Mais surtout, cette Mégère dispose d'un atout absolu : Juliette Klein. Une jeune danseuse de 23 ans qui s'est laissée pousser les jambes, rencontre improbable de Sylvie Guillem pour l'amplitude du mouvement et de Bernice Coppieters (muse du chorégraphe et ci-devant maîtresse de ballet de la compagnie) pour la force et la sensualité, avec un peu de gouaille canaille à la Renée Jeanmaire (dont la jeune Juliette emprunte un rien de la coupe de cheveux). Un mélange qui fait du rôle de la fameuse mégère Katharina une garce aussi définitive qu'irrésistible, un fantasme de dominatrice exaspérée et une femme-enfant. Sa puissance en fait craindre pour l'intégrité des «pauvres garçons» qu'elle malmène. Sa laxité et la fluidité du mouvement donne à ses démêlées du premier acte avec Petrouchio la magie d'un numéro de contorsion. Son abandon sensuel à tomber dans le second acte pousse la scène du lit jusqu'à celle de Roméo et Juliette.

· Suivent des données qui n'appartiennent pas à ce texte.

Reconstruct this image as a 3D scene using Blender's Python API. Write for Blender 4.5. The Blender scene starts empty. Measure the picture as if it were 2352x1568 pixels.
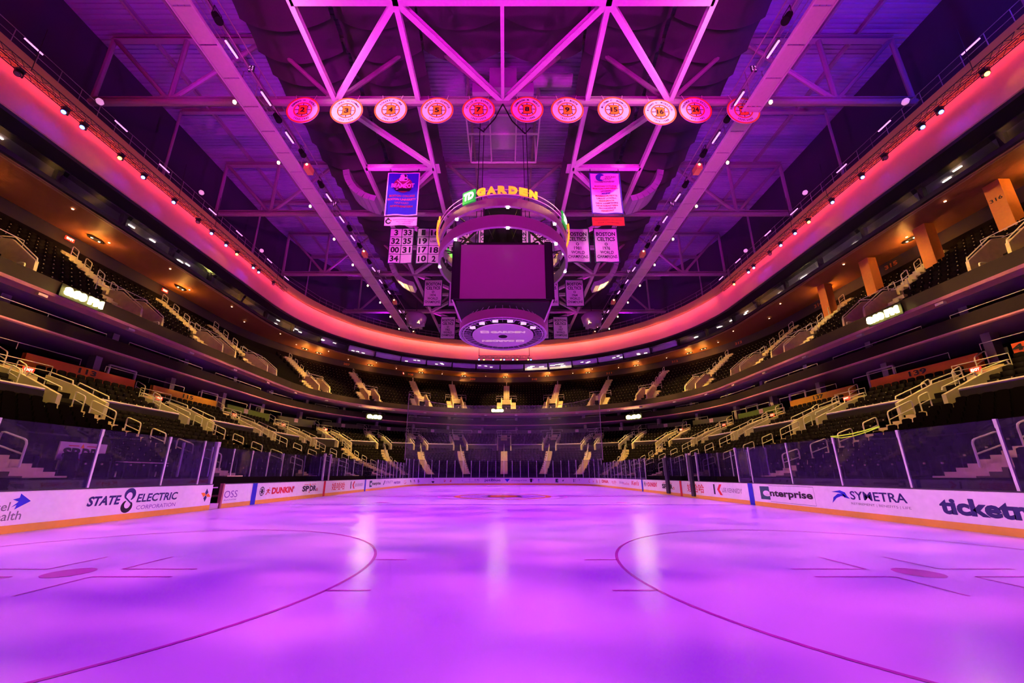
import bpy, math, random
import numpy as np
from mathutils import Vector, Matrix
random.seed(7)
PI = math.pi
scene = bpy.context.scene
COL = scene.collection
V3 = Vector

# ------------------------------------------------------------------ materials
MATS = {}
def mat(name, col, rough=.6, metal=0., emit=None, es=0., noise=.08, nscale=6., spec=.5, bump=0.):
    if name in MATS: return MATS[name]
    m = bpy.data.materials.new(name); m.use_nodes = True
    nt = m.node_tree; b = nt.nodes['Principled BSDF']
    b.inputs['Roughness'].default_value = rough
    b.inputs['Metallic'].default_value = metal
    b.inputs['Specular IOR Level'].default_value = spec
    tc = nt.nodes.new('ShaderNodeTexCoord')
    nz = nt.nodes.new('ShaderNodeTexNoise'); nz.inputs['Scale'].default_value = nscale; nz.inputs['Detail'].default_value = 1.5
    nt.links.new(tc.outputs['Object'], nz.inputs['Vector'])
    mp = nt.nodes.new('ShaderNodeMapRange'); mp.inputs['To Min'].default_value = 1-noise; mp.inputs['To Max'].default_value = 1+noise
    nt.links.new(nz.outputs['Fac'], mp.inputs['Value'])
    mx = nt.nodes.new('ShaderNodeVectorMath'); mx.operation = 'SCALE'; mx.inputs[0].default_value = col
    nt.links.new(mp.outputs['Result'], mx.inputs['Scale'])
    nt.links.new(mx.outputs['Vector'], b.inputs['Base Color'])
    if bump:
        bp = nt.nodes.new('ShaderNodeBump'); bp.inputs['Strength'].default_value = bump; bp.inputs['Distance'].default_value = .02
        nt.links.new(nz.outputs['Fac'], bp.inputs['Height']); nt.links.new(bp.outputs['Normal'], b.inputs['Normal'])
    if emit:
        b.inputs['Emission Color'].default_value = (*emit, 1); b.inputs['Emission Strength'].default_value = es
    MATS[name] = m
    return m

def see_through(name, tint, refl, haze_col, haze, rough=.02):
    m = bpy.data.materials.new(name); m.use_nodes = True; nt = m.node_tree
    nt.nodes.remove(nt.nodes['Principled BSDF']); out = nt.nodes['Material Output']
    tr = nt.nodes.new('ShaderNodeBsdfTransparent'); tr.inputs['Color'].default_value = (*tint, 1)
    df = nt.nodes.new('ShaderNodeBsdfDiffuse'); df.inputs['Color'].default_value = (*haze_col, 1)
    nz = nt.nodes.new('ShaderNodeTexNoise'); nz.inputs['Scale'].default_value = 3.; nz.inputs['Detail'].default_value = 2
    tc = nt.nodes.new('ShaderNodeTexCoord'); nt.links.new(tc.outputs['Object'], nz.inputs['Vector'])
    mp = nt.nodes.new('ShaderNodeMapRange'); mp.inputs['To Min'].default_value = haze*.5; mp.inputs['To Max'].default_value = haze*1.5
    nt.links.new(nz.outputs['Fac'], mp.inputs['Value'])
    m1 = nt.nodes.new('ShaderNodeMixShader'); nt.links.new(mp.outputs['Result'], m1.inputs[0])
    nt.links.new(tr.outputs[0], m1.inputs[1]); nt.links.new(df.outputs[0], m1.inputs[2])
    if refl:
        gl = nt.nodes.new('ShaderNodeBsdfGlossy'); gl.inputs['Roughness'].default_value = rough
        lw = nt.nodes.new('ShaderNodeFresnel'); gm = nt.nodes.new('ShaderNodeNewGeometry'); mr = nt.nodes.new('ShaderNodeMapRange')
        mr.inputs['To Min'].default_value = refl; mr.inputs['To Max'].default_value = 1/refl
        nt.links.new(gm.outputs['Backfacing'], mr.inputs['Value']); nt.links.new(mr.outputs['Result'], lw.inputs['IOR'])
        m2 = nt.nodes.new('ShaderNodeMixShader'); nt.links.new(lw.outputs[0], m2.inputs[0])
        nt.links.new(m1.outputs[0], m2.inputs[1]); nt.links.new(gl.outputs[0], m2.inputs[2])
        nt.links.new(m2.outputs[0], out.inputs['Surface'])
    else:
        nt.links.new(m1.outputs[0], out.inputs['Surface'])
    MATS[name] = m
    return m

WHITE = mat('board_white', (.82, .82, .84), .35)
KICK = mat('kick_yellow', (.75, .42, .05), .4)
CAP = mat('cap_dark', (.03, .03, .035), .5)
STEEL = mat('rail_metal', (.85, .80, .66), .4, .0)
STANCH = mat('stanchion_metal', (.8, .8, .82), .3, .3)
GLASS = see_through('rink_glass', (.80, .74, .92), 1.5, (.45, .30, .85), .03)
PANEW = see_through('window_glass', (.75, .75, .8), 3.0, (.6, .6, .7), .02, .06)
NET = see_through('net_mesh', (.97, .97, .97), 0, (.75, .75, .8), .10)
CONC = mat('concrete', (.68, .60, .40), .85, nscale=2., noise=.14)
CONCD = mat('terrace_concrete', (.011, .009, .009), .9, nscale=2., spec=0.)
SEATM = mat('seat_plastic', (.007, .005, .006), .6, spec=.02)
SEATB = mat('seat_fabric', (.006, .004, .005), .8, spec=0.)
STUD = mat('seat_stud', (.45, .36, .2), .4)
DARK = mat('dark_paint', (.03, .022, .028), .6, spec=.2)
DARKER = mat('black_paint', (.008, .007, .008), .6, spec=.15)
FASC = mat('fascia_brown', (.026, .015, .016), .6, spec=.12)
LIP = mat('lip_paint', (.75, .28, .36), .5)
PINKT = mat('pale_trim', (.62, .40, .56), .5)
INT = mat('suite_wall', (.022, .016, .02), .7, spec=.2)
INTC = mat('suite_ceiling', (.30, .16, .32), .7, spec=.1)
BAND = mat('band_panel', (.80, .42, .34), .6, noise=.03)
LEDGE = mat('ledge_paint', (.50, .30, .12), .6)
TRUSSM = mat('truss_paint', (.70, .55, .68), .5)
TRUSSD = mat('truss_primer', (.30, .2, .25), .55)
DRAPE = mat('drape_fabric', (.06, .045, .06), .95, nscale=10., bump=.3)
BLACK = mat('black_ink', (.012, .01, .015), .5)
NAVY = mat('navy_ink', (.02, .02, .12), .5)
REDI = mat('red_ink', (.6, .02, .02), .5)
ORNG = mat('orange_ink', (.85, .28, .02), .5)
BLUEI = mat('blue_ink', (.02, .03, .5), .45)
GREENI = mat('green_ink', (.01, .10, .06), .5)
TEAL = mat('teal_ink', (.02, .09, .1), .5)
CLOTH = mat('banner_cloth', (.85, .82, .84), .8)
CLOTHB = mat('banner_blue', (.03, .03, .55), .8)
CLOTHR = mat('banner_red', (.8, .03, .02), .8)
CABIN = mat('speaker_grey', (.38, .36, .42), .6)
CATP = mat('catwalk_panel', (.66, .55, .58), .6)
LED = mat('led_face', (.10, .05, .09), .45, emit=(.10, .003, .055), es=1., noise=.12, nscale=40.)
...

Brillante comédienne, Juliette Klein parvient a faire ressentir qu’elle adhère au thé-fantôme conjugal dans leur maison vide, tout en n’y croyant pas une seule seconde : faire sentir que l'on joue le jeu de jouer, c'est assez fort ! Régionale de l'étape (elle est née à Menton) et entrée dans la compagnie en 2020 à l'âge de 18 ans, cette Juliette Klein témoigne d'une assurance et d'une maîtrise qui laisse augurer du meilleur. Tout ce qu'elle donne sur scène tient de la composition et donc du talent. Il ne devrait pas se passer longtemps avant que «le patron» ne lui compose un rôle à sa mesure, que l'on pressent immense.

Philippe Verrièle

Vu le 15 septembre 2024, Gare du Midi, dans le cadre du festival Le Temps d'Aimer.